Second, Sherrill himself explicitly acknowledges that business cannot function “without the appropriate regulation and incentives government can provide.” That is what tempered capitalism is all about–encouraging people to establish and run businesses but restraining the more harmful aspects of rent-seeking profitmaking. Key to decent democratic government is the role of government in protecting consumers from overweening corporate power and the public interest from the kind of reckless private greed that can lead to the “socialization of losses, privatization of gains” that we have seen in the causes of our Great Recession. Forty years of Reaganomics bred negative attitudes towards government regulation fostered within government itself and gave brutal, greed-is-good capitalism a chance to wreak havoc on the economy and on the lives of vulnerable Americans not in the elite upper quintile.

But most of the rhetoric in the piece is straight from the “starve the beast”, free marketarian guidebook of the Cato Institute and other think tanks pushing the Chicago School version of “free enterprise.” It uses the rhetoric of “the moral case for free people and free markets.” It argues against enlarging government “in a way that would fundamentally shift its level of involvement in our overall economy.” Yet Sherrill knows that there is no such thing as “free” enterprise–since without contracts and social networks and societal restraints, his corporation would be nothing but a local business, involved in a dog-eat-dog world with everybody enabled to act like the Mafia and exact whatever “protection payments” brute force permitted. He also knows that “free market” is not synonymous with “free people”–in fact, there is a good deal of tension between the two terms, since a people is only free when the democratic freedoms that underlie our way of life are not subordinated to the power of megalithic market enterprises. Unrestrained markets with monopoly players are antagonistic to genuine human freedom: labor is treated as quasi-property (remember Lochner) and wealth is treated as quasi-god.

And finally, he knows that there is no consideration in the offing for an enlargement of government in a way that would “fundamentally shift its involvement in the economy.” First, government is inherently “involved in the economy”, since government must make decisions about revenues, expenses, programs and public interest every day, and every decision about taxing, spending, punishing, rewarding and encouraging behavior has economic consequences. second, corporations like Tenneco push avidly for government to fundamentall shift its involvement in the economy with every lobbying dollar spent, which is intended to influence government to enact business and corporate-favorable programs. Subsidies of the oil industry that exist right now–that’s government involvement in the economy. And the oil companies are fighting to retain all of them. Implicit and explicit guarantees of the financial system–that’s an incredible involvement in the economy, providing cheap funding for banks. And investment banks clamored to be eligible for the largesse, even as their version of casino capitalism spun out of control.

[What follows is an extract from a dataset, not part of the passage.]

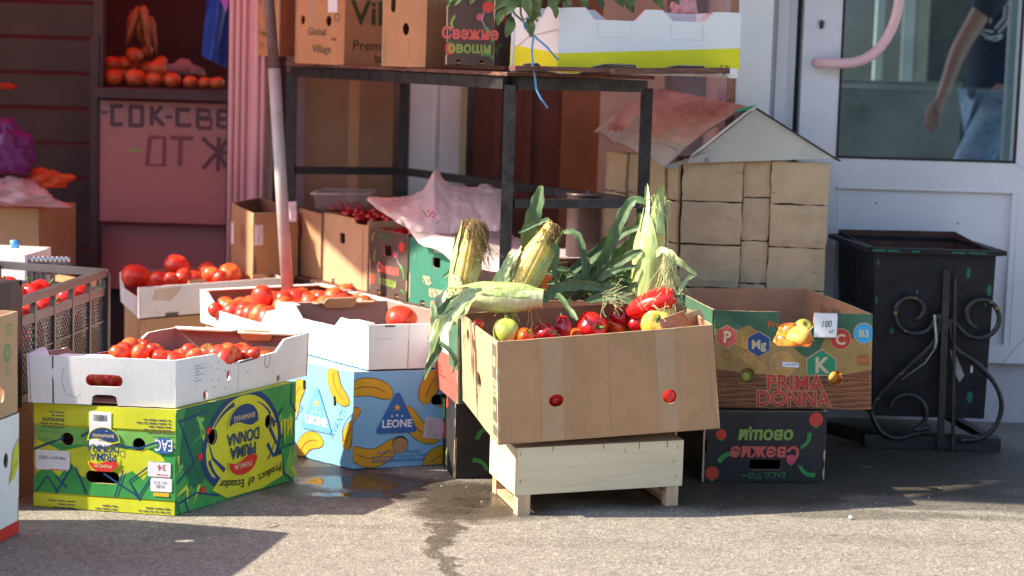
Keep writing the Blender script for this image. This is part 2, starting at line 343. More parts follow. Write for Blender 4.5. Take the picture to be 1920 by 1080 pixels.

So while the rhetoric warns about government involvement, the reality cozies up to government subsidies and merely frowns when government involvement means acting to balance the relationship between business and consumer, as in the fight against the consumer protection agency provisions of the financial reform legislation and the intensive lobbying by the auto dealer industry for an exemption (i.e., for permission to go on ripping off auto consumers as they have frequently been doing).

But the most pernicious part of Sherrill’s op-ed is his warning that “people will buy into the false perception that government can fix our current crisis, which will lead to policies making our economic recovery more difficult.” Business can’t fix the crisis alone, because business as usual has become too short-sighted and too intent on rentier profits. However, government, with economic stimuli targeted to those at the bottom who are hurt the most, can do much to avert the harm of the Great Recession for its people and to provide a path for a sustainable economy out of the recession. But this blather about fearing that people will depend too much on government covers an agenda on the right to make sure that government isn’t there to make a difference for the people, so that Big Business can continue its self-interested focus without the kinds of restraints that make democracy and the economy sustainable.

Buyer beware. Much that comes in the guise of setting the record straight about American capitalism is just more of the same attempt to mislead Americans into distrust of their government and reliance on Big Business instead.